Access to Space was a study responding to a Congressional request in the NASA FY1993 Appropriations Act. "The goals of the study were to identify the best vehicles and transportation architectures to make major reductions in the cost of space transportation (at least 50 per cent), while at the same time increasing safety for flight crews for the existing shuttle option by at least an order magnitude. In addition, vehicle reliability was to exceed 0.98 percent, and, as important, the robustness, pad time, turnaround time, and other aspects of operability were to be vastly improved.

The study examined three major optional architectures: (1) retain and upgrade the Space Shuttle and expendable launch vehicles, (2) develop new vehicles using conventional technologies and transition from current vehicles beginning in 2005, and (3) develop new reusable vehicles using advanced technologies, and transition from current vehicles beginning in 2008."

Like shuttle, the advanced technology option operations scenario was built on allocated timelines and an assumed set of launch site facilities (using existing facilities to the greatest extent possible).
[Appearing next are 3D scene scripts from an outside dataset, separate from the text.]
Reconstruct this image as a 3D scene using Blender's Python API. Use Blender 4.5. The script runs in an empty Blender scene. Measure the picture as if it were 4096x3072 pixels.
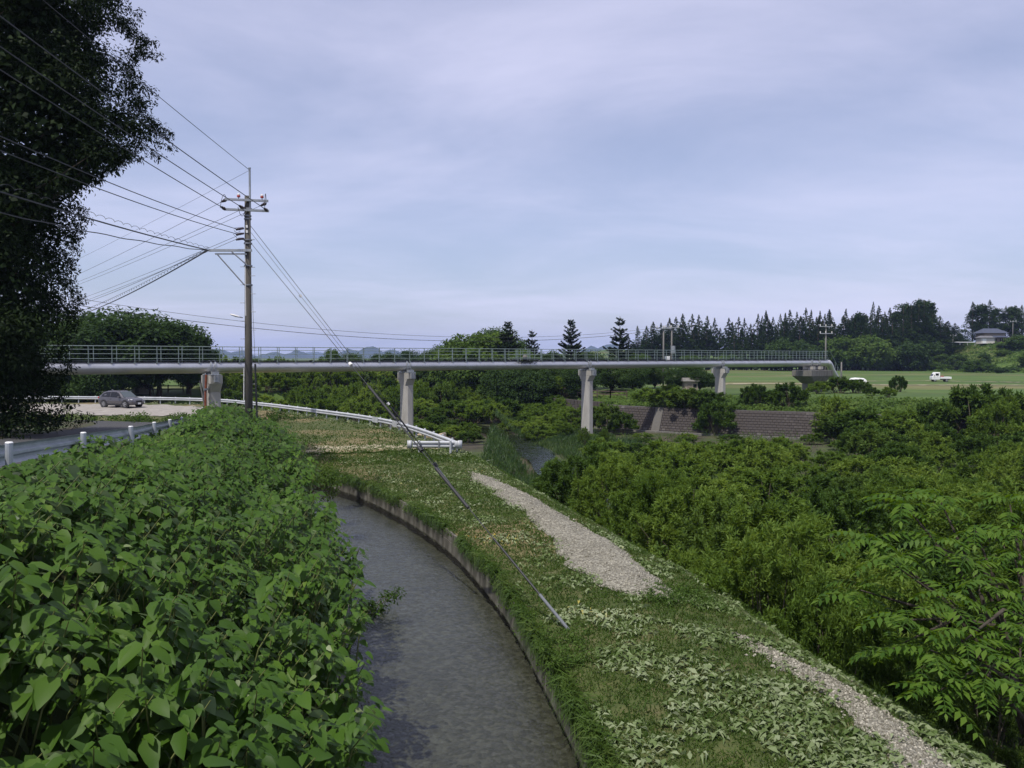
import bpy, bmesh, math, random
import numpy as np
from mathutils import Vector, Matrix

# ------------------------------------------------------------------ camera, sky, sun, exposure
scene = bpy.context.scene
col = scene.collection
R = math.radians
FPX, HORIZ = 800.0, 357.3
PITCH = math.atan((384.0 - HORIZ) / FPX)
cam_d = bpy.data.cameras.new('camera')
cam_d.sensor_width = 36.0
cam_d.lens = 36.0 * FPX / 1024.0
cam_d.clip_start = 0.1
cam_d.clip_end = 30000.0
cam = bpy.data.objects.new('camera', cam_d)
cam.rotation_euler = (R(90) - PITCH, 0, 0)
col.objects.link(cam)
scene.camera = cam

SUN = Vector((-0.28, -0.36, 0.89)).normalized()          # direction towards the sun
elev = math.asin(SUN.z)
azim = math.atan2(SUN.x, SUN.y)                           # from +Y, clockwise
world = bpy.data.worlds.new('World')
scene.world = world
world.use_nodes = True
wt = world.node_tree
wt.nodes.clear()
def wn(t, **k):
    n = wt.nodes.new(t)
    for a, v in k.items():
        setattr(n, a, v)
    return n
w_out = wn('ShaderNodeOutputWorld')
w_bg = wn('ShaderNodeBackground')
w_bg.inputs['Strength'].default_value = 0.125
w_sky = wn('ShaderNodeTexSky', sky_type='NISHITA')
w_sky.sun_disc = False
w_sky.sun_elevation = elev
w_sky.sun_rotation = azim
w_sky.air_density = 1.0
w_sky.dust_density = 1.2
w_sky.ozone_density = 3.5
w_tc = wn('ShaderNodeTexCoord')
w_sep = wn('ShaderNodeSeparateXYZ')
wt.links.new(w_tc.outputs['Generated'], w_sep.inputs[0])
w_zz = wn('ShaderNodeMath', operation='ADD'); w_zz.inputs[1].default_value = 0.16
w_ab = wn('ShaderNodeMath', operation='MAXIMUM'); w_ab.inputs[1].default_value = 0.0
wt.links.new(w_sep.outputs['Z'], w_ab.inputs[0]); wt.links.new(w_ab.outputs[0], w_zz.inputs[0])
w_dx = wn('ShaderNodeMath', operation='DIVIDE'); w_dy = wn('ShaderNodeMath', operation='DIVIDE')
wt.links.new(w_sep.outputs['X'], w_dx.inputs[0]); wt.links.new(w_zz.outputs[0], w_dx.inputs[1])
wt.links.new(w_sep.outputs['Y'], w_dy.inputs[0]); wt.links.new(w_zz.outputs[0], w_dy.inputs[1])
w_cmb = wn('ShaderNodeCombineXYZ')
wt.links.new(w_dx.outputs[0], w_cmb.inputs[0]); wt.links.new(w_dy.outputs[0], w_cmb.inputs[1])
w_map = wn('ShaderNodeMapping')
w_map.inputs['Rotation'].default_value = (0, 0, R(-24))
w_map.inputs['Scale'].default_value = (0.75, 1.15, 1.0)
w_map.inputs['Location'].default_value = (3.1, 1.7, 0.0)
wt.links.new(w_cmb.outputs[0], w_map.inputs[0])
w_n1 = wn('ShaderNodeTexNoise'); w_n1.inputs['Scale'].default_value = 0.9; w_n1.inputs['Detail'].default_value = 9; w_n1.inputs['Roughness'].default_value = 0.58; w_n1.inputs['Distortion'].default_value = 0.45
w_n2 = wn('ShaderNodeTexNoise'); w_n2.inputs['Scale'].default_value = 0.28; w_n2.inputs['Detail'].default_value = 3
wt.links.new(w_map.outputs[0], w_n1.inputs[0]); wt.links.new(w_map.outputs[0], w_n2.inputs[0])
w_sum = wn('ShaderNodeMath', operation='ADD')
wt.links.new(w_n1.outputs[0], w_sum.inputs[0]); wt.links.new(w_n2.outputs[0], w_sum.inputs[1])
w_rmp = wn('ShaderNodeMapRange'); w_rmp.interpolation_type = 'SMOOTHSTEP'
w_rmp.inputs['From Min'].default_value = 0.68; w_rmp.inputs['From Max'].default_value = 1.34
w_rmp.inputs['To Min'].default_value = 0.26; w_rmp.inputs['To Max'].default_value = 0.76
wt.links.new(w_sum.outputs[0], w_rmp.inputs['Value'])
w_mix = wn('ShaderNodeMix', data_type='RGBA')
w_mix.inputs['B'].default_value = (7.7, 7.6, 9.7, 1)
wt.links.new(w_rmp.outputs[0], w_mix.inputs['Factor'])
w_tint = wn('ShaderNodeMix', data_type='RGBA', blend_type='MULTIPLY')
w_tint.inputs['Factor'].default_value = 1.0; w_tint.inputs['B'].default_value = (1.02, 0.985, 1.04, 1)
wt.links.new(w_sky.outputs[0], w_tint.inputs['A']); wt.links.new(w_tint.outputs['Result'], w_mix.inputs['A'])
wt.links.new(w_mix.outputs['Result'], w_bg.inputs['Color'])
wt.links.new(w_bg.outputs[0], w_out.inputs['Surface'])

sun_d = bpy.data.lights.new('sun', 'SUN')
sun_d.energy = 4.5
sun_d.angle = R(0.6)
sun_d.color = (1.0, 0.95, 0.86)
sun = bpy.data.objects.new('sun', sun_d)
sun.rotation_euler = SUN.to_track_quat('Z', 'Y').to_euler()
sun.location = (-30, -20, 80)
col.objects.link(sun)

vs = scene.view_settings
vs.view_transform = 'Standard'
vs.look = 'None'
vs.gamma = 1.0
vs.exposure = -0.10
vs.use_curve_mapping = False
scene.render.engine = 'CYCLES'
cy = scene.cycles
cy.use_denoising = True
cy.max_bounces = 6
cy.diffuse_bounces = 3
cy.glossy_bounces = 3
cy.transparent_max_bounces = 8
cy.volume_bounces = 1
cy.caustics_reflective = False
cy.caustics_refractive = False

# ------------------------------------------------------------------ helpers
def at(px, py, depth):
    """world point at a distance straight ahead, seen under this angle"""
    a = (px - 512.0) / FPX
    b = (384.0 - py) / FPX
    c, s = math.cos(PITCH), math.sin(PITCH)
    fy, fz = c + b * s, -s + b * c
    k = depth / fy
    return Vector((a * k, depth, fz * k))

def nz(x, y, sc, seed):
    r = np.random.RandomState(seed)
    v = 0.0
    for i in range(6):
        a = r.uniform(0, 2 * math.pi); f = r.uniform(0.6, 1.9) / sc; p = r.uniform(0, 6.28)
        v = v + np.sin((np.cos(a) * x + np.sin(a) * y) * f * 2 * math.pi + p)
    return v / 3.4

def sstep(a, b, x):
    t = np.clip((x - a) / (b - a), 0, 1)
    return t * t * (3 - 2 * t)

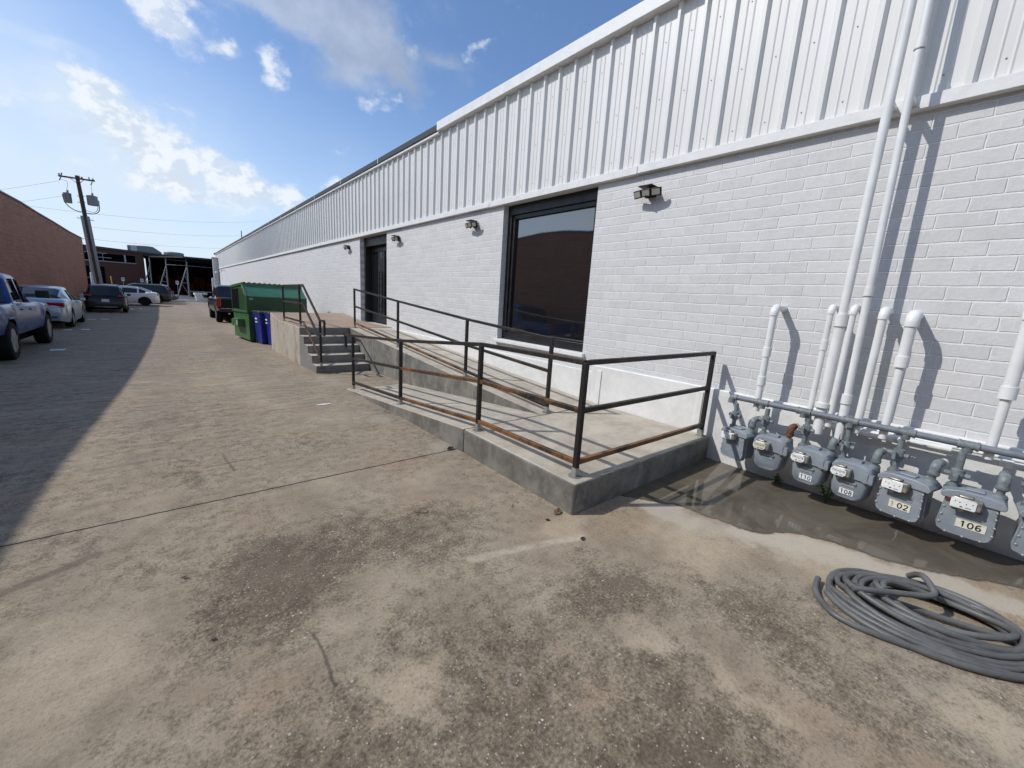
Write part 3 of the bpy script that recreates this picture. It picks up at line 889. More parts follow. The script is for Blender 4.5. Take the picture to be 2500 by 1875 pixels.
st.prism(pts, 2.271, 3.417, 'x')
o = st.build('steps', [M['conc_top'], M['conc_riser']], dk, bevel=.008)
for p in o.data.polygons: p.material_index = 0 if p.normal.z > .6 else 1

# ------------------------------------------------------------------ handrails
RW = .042
def rail_thing(label, posts, rails, rusty=()):
    t = thing('handrail', label, 'handrail', (0, 0, 0))
    for p, h in posts:
        g = MB(); g.bar(p, (p[0], p[1], h), RW); o = g.build('post', M['post_steel'], t, bevel=.004)
        g = MB(); g.lathe([(.060, -.002), (.054, .004), (.0, .005)], p, 'z', 14); g.build('grout_pad', M['conc_side'], o)
        g = MB(); g.bar((p[0], p[1], p[2] + .004), (p[0], p[1], p[2] + .075), RW + .003); g.build('bare_foot', M['galv'], o)
    for ci, chain in enumerate(rails):
        for si, (a, b_) in enumerate(zip(chain[:-1], chain[1:])):
            d = (Vector(b_) - Vector(a)).normalized() * RW * .45
            g = MB(); g.bar(Vector(a) - d * 0, Vector(b_) + d * 0, RW - .003, RW - .003); g.build('rail', M['rail_rust'] if (ci, si) in rusty else M['rail'], t, bevel=.004)
    return t


X1 = 2.375
P0, P1_, P2_, P3_, P4_ = (X1, 7.09, -.083), (X1, 5.17, .096), (X1, 3.29, .261), (2.39, 1.95, .261), (4.46, 1.91, .261)
hs = [.865, 1.013, 1.186, 1.205, 1.214]
rails = []
for off in (-.021, -.40 - .0, -.825):
    rails.append([(X1, 7.09 - (.02 if off < -.1 else -.42), hs[0] + off * (1 if off > -.1 else .995) - (.005 if off > -.1 else 0)), (X1, 5.17, hs[1] + off), (X1, 3.29, hs[2] + off), (2.39, 1.95, hs[3] + off), (4.46, 1.91, hs[4] + off)])
rails.append([(X1, 7.49, .86), (X1, 7.44, .60)]); rails.append([(X1, 7.46, .605), (X1, 7.10, .60)])
rail_thing('rusty steel handrail around the outer edge of the lower ramp and its landing', [(P0, hs[0] - .02), (P1_, hs[1] - .03), (P2_, hs[2] - .03), (P3_, hs[3] - .02), (P4_, hs[4])], rails, ((1, 2), (2, 1), (2, 2), (2, 3), (1, 1)))
X2 = 3.55
ps = [(X2, 3.455, .262), (X2, 5.33, .376), (X2, 7.87, .552), (X2, 10.42, .722)]
ht = [1.21, 1.315, 1.497, 1.694]
rails = [[(X2, p[1], h - .021) for p, h in zip(ps, ht)], [(X2, 3.475, .79), (X2, 5.33, .89), (X2, 7.87, 1.075), (X2, 10.40, 1.255)], [(X2, 3.475, .345), (X2, 5.33, .475), (X2, 7.87, .66), (X2, 10.40, .84)]]
rail_thing('rusty steel handrail climbing the upper ramp toward the black door', [(p, h - (0 if i in (0, 3) else .03)) for i, (p, h) in enumerate(zip(ps, ht))], rails, ((2, 1), (2, 2)))
X3 = 2.36
ps = [(X3, 12.5, .72), (X3, 10.68, .72), (X3, 9.03, .02)]
ht = [1.676, 1.69, 1.0]
rails = [[(X3, 12.5, 1.66), (X3, 10.335, 1.69), (X3, 9.03, .985), (X3, 8.71, .99), (X3, 8.71, .71), (X3, 9.03, .705)],
         [(X3, 12.5, 1.245), (X3, 10.36, 1.262), (X3, 9.03, .575)], [(X3, 12.5, .825), (X3, 10.385, .845), (X3, 9.05, .155)]]
rail_thing('rusty steel handrail beside the dock steps, with a looped lower end', list(zip(ps, ht)), rails, ((2, 1),))

# ------------------------------------------------------------------ vent pipes and conduits on the wall
def vent(y, zbot, ztop, r, label, r2=None, zred=None, coups=(), x=4.36, ytop=None):
    t = thing('vent_pipe', label, 'pipe', (0, 0, 0), 0, 'white pipes on the wall above the gas meters')
    yt = y if ytop is None else ytop
    ru = r2 or r
    g = MB()
    if zred:
        g.tube([(x, y, zbot), (x, y, zred - .05)], r, 16); g.tube([(x, y, zred - .052), (x, y, zred)], [r, ru], 16); g.tube([(x, y, zred), (x, yt, ztop - ru * 1.9)], ru, 16)
    else: g.tube([(x, y, zbot), (x, yt, ztop - ru * 1.9)], r, 16)
    g.build('pipe', M['pipe_white'], t, smooth=True)
    pts = [(x, yt, ztop - ru * 2.4)]
    for k in range(7):
        a = k / 6 * math.pi / 2
        pts.append((x + ru * 1.7 * (1 - math.cos(a)), yt, ztop - ru * 1.7 + ru * 1.7 * math.sin(a)))
    g = MB(); g.tube(pts, ru * 1.22, 16); g.build('elbow', M['pipe_white'], t, smooth=True)
    g = MB(); g.tube([(x + ru * 1.6, yt, ztop), (4.605, yt, ztop)], ru, 16); g.build('stub', M['pipe_white'], t, smooth=True)
    for c in coups:
        rr = ru if (zred and c >= zred) else r
        g = MB(); g.lathe([(rr, -.045), (rr * 1.22, -.043), (rr * 1.22, .043), (rr, .045)], (x, y, c), 'z', 16); g.build('coupling', M['pipe_white'], t, smooth=True)
    return t


vent(1.375, .70, 1.70, .030, 'white vent pipe nearest the ramp, with two couplings', coups=(1.28, 1.0))
vent(.945, .70, 1.725, .023, 'thin white vent pipe just left of the thick tall conduit', coups=(1.4,))
vent(.795, .70, 1.73, .024, 'thin white vent pipe between the two tall conduits')
vent(.603, .70, 1.715, .028, 'slim white vent pipe just right of the second tall conduit')
vent(.432, .70, 1.69, .028, 'white vent pipe with a fat upper half above a reducer', r2=.036, zred=1.32, coups=(1.33,))
vent(-.128, .72, 1.78, .027, 'white vent pipe at the right edge of the photo', r2=.036, zred=1.19, coups=(1.20,))


def conduit(label, p0, p1, r, low=None, coups=()):
    t = thing('conduit', label, 'pipe', (0, 0, 0), 0, 'white pipes on the wall above the gas meters')
    p0 = Vector(p0); p1 = Vector(p1)
    at = lambda z: p0 + (p1 - p0) * ((z - p0.z) / (p1.z - p0.z))
    g = MB()
    if low:
        zl, rl = low
        g.tube([p0, at(zl)], rl, 18); g.tube([at(zl), p1], r, 18)
    else: g.tube([p0, p1], r, 18)
    g.build('pipe', M['pipe_white'], t, smooth=True)
    for zc, rc, hc in coups:
        c = at(zc)
        g = MB(); g.lathe([(rc * .92, -hc), (rc, -hc), (rc, hc), (rc * .92, hc)], c, 'z', 18); g.build('coupling', M['pipe_white'], t, smooth=True)
        g = MB(); g.lathe([(rc * .9, -hc - .006), (rc * .99, -hc - .006), (rc * .99, -hc - .001), (rc * .9, -hc - .001)], c, 'z', 18); g.build('gasket', M['steel_grey'], t, smooth=True)
    g = MB()
    for zc in (3.28,):
        c = at(zc); g.box((c.x, c.y - .02, c.z - .015), (4.57, c.y + .02, c.z + .015))
    g.build('strap', M['pipe_white'], t)


conduit('thick white conduit rising past the roof, left of the pair', (4.355, .860, .62), (4.345, .868, 5.9), .032, (1.60, .040), ((1.62, .046, .05), (.88, .055, .02)))
conduit('thinner white conduit rising past the roof, right of the pair', (4.34, .700, .62), (4.33, .790, 5.3), .026, (.95, .032), ((.97, .036, .04), (1.86, .031, .035), (3.62, .031, .035)))

# ------------------------------------------------------------------ gas manifold, white service pipes
MX, MZ = 4.315, .797
gp = thing('gas_manifold', 'long grey gas header pipe running above the row of meters', 'pipe', (0, 0, 0))
g = MB(); g.tube([(MX, 1.57, MZ), (MX, -1.6, MZ)], .0255, 16); g.build('pipe', M['gas_pipe'], gp, smooth=True)
g = MB(); pts = [(MX, 1.545, MZ)] + [(MX, 1.56 + .035 * math.sin(k / 6 * math.pi / 2), MZ - .035 * (1 - math.cos(k / 6 * math.pi / 2))) for k in range(7)] + [(MX, 1.595, MZ - .06)]
g.tube(pts, .032, 16); g.build('elbow', M['gas_fit'], gp, smooth=True)
TEES = [1.315, .975, .645, .300, -.025, -.36]
for y in TEES:
    g = MB(); g.tube([(MX, y + .05, MZ), (MX, y - .05, MZ)], .031, 16)
    for s in (-.047, .047): g.lathe([(.031, -.006), (.0345, -.006), (.0345, .006), (.031, .006)], (0, 0, 0), 'y', 16); g.v[-64:] = [(v[0] + MX, v[1] + y + s, v[2] + MZ) for v in g.v[-64:]]
    g.tube([(MX, y, MZ), (MX, y, MZ - .055)], .028, 14); g.build('tee', M['gas_fit'], gp, smooth=True)

sp = thing('service_pipe', 'white horizontal service pipes behind the meters, below the grey header', 'pipe', (0, 0, 0))
for i, (ya_, yb_, z_, x_, r_2) in enumerate(((.93, .40, .700, 4.40, .017), (.80, .08, .705, 4.46, .022), (.55, -1.6, .725, 4.50, .014), (-.22, -1.6, .70, 4.43, .022))):
    g = MB(); g.tube([(x_, ya_, z_), (x_, yb_, z_)], r_2, 12); g.build('pipe', M['pipe_white'], sp, smooth=True)
    for e in (ya_, yb_):
        g = MB(); g.tube([(x_, e - .03, z_), (x_, e + .03, z_)], r_2 * 1.3, 12); g.build('fitting', M['pipe_white'], sp, smooth=True)
    if i < 3:
        g = MB()
        for yy in (ya_ - .02, (ya_ + yb_) / 2): g.tube([(x_, yy, z_), (4.56, yy, z_)], r_2 * .8, 10)
        g.build('bracket', M['pipe_white'], sp, smooth=True)

# ------------------------------------------------------------------ gas meters (front faces local -y)
def port(t, x, up, valve, z0, outlet=False, rusty=False, depth=.11, bend=.085):
    """riser with collar from the meter's top; valve body or back-turning elbow"""
    g = MB(); g.lathe([(.030, z0 - .012), (.036, z0 - .01), (.036, z0 + .014), (.031, z0 + .018), (.031, z0 + .024), (.019, z0 + .026), (.019, z0 + up)], (x, depth, 0), 'z', 6 if False else 14)
    nm = 'outlet' if outlet else 'inlet'
    o = g.build(nm, M['gas_fit'], t, smooth=True)
    if outlet:
        pts = [(x, depth, z0 + up - .02)] + [(x, depth + .04 * (1 - math.cos(k / 6 * math.pi / 2)), z0 + up + .02 + .04 * math.sin(k / 6 * math.pi / 2)) for k in range(7)] + [(x, depth + bend, z0 + up + .06)]
        g = MB(); g.tube(pts, .0275, 14); g.lathe([(.0275, -.008), (.032, -.007), (.032, .007), (.0275, .008)], (x, depth, z0 + up - .005), 'z', 14)
        g.build('elbow', M['rust_elbow'] if rusty else M['gas_fit'], o, smooth=True)
        g = MB(); g.tube([(x, depth + bend - .01, z0 + up + .06), (x, depth + bend + .06, z0 + up + .06)], .022, 12); g.build('stub', M['pipe_white'], o, smooth=True)
    elif valve:
        zc = z0 + up * valve
        g = MB(); g.lathe([(.020, -.05), (.031, -.042), (.031, -.022), (.038, -.012), (.040, .006), (.033, .022), (.033, .036), (.022, .042)], (x, depth, zc), 'z', 10)
        g.lathe([(.016, 0), (.016, -.055), (.010, -.062)], (x, depth, zc), 'y', 8)
        g.lathe([(.018, -.058), (.018, .058)], (x, depth, zc), 'x', 8)
        g.box((x - .008, depth - .075, zc - .024), (x + .008, depth - .055, zc + .024))
        g.build('valve', M['gas_fit'], o, smooth=True)
    return o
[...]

The approach again was to support the vehicle design and not design for support. In the case of affordable access to space, the question is, will a fifty percent reduction in recurring costs provide a competitive transportation system. Even more important, will the access to space concepts stimulate market growth in domestic launch opportunities.

The Reusable Launch Vehicle (RLV) was an outgrowth of Option 3 from the Access to Space Studies. In the observations and conclusions section of the report NASA states "... an architecture featuring a new advanced technology single-stage-to-orbit pure-rocket launch vehicle was recommended as the most attractive option. It had the greatest potential for reducing annual operations costs as well as life-cycle costs, it would develop important new technologies with dual-use in industry (such as composite vehicle structures for cars and airplanes), it would place the U.S. in an extremely advantageous position with respect to international competition, and would leapfrog the U.S. into a next-generation launch capability."

The X-33 and X-34 programs were part of an effort that began in 1994-known as the Reusable Launch Vehicle Technology/Demonstrator Program (Reusable Launch Vehicle Program)-to pave the way to full-scale, commercially-developed, reusable launch vehicles reaching orbit in one stage.

In embarking on the Reusable Launch Vehicle Program, NASA sought to significantly reduce the cost of developing, producing and operating launch vehicles. NASA's goal was to reduce payload launch costs from $10,000 per pound on the space shuttle to $1,000 per pound.

It planned to do so, in part, by finding ''new ways of doing business'' such as using innovative design methods, streamlined acquisition procedures, and creating industry-led partnerships with cost sharing to manage the development of advanced technology demonstration vehicles. The vehicles were seen as the ''stepping stones'' in what NASA described as an incremental flight demonstration program. The strategy was to force technologies from the laboratory into the operating environment.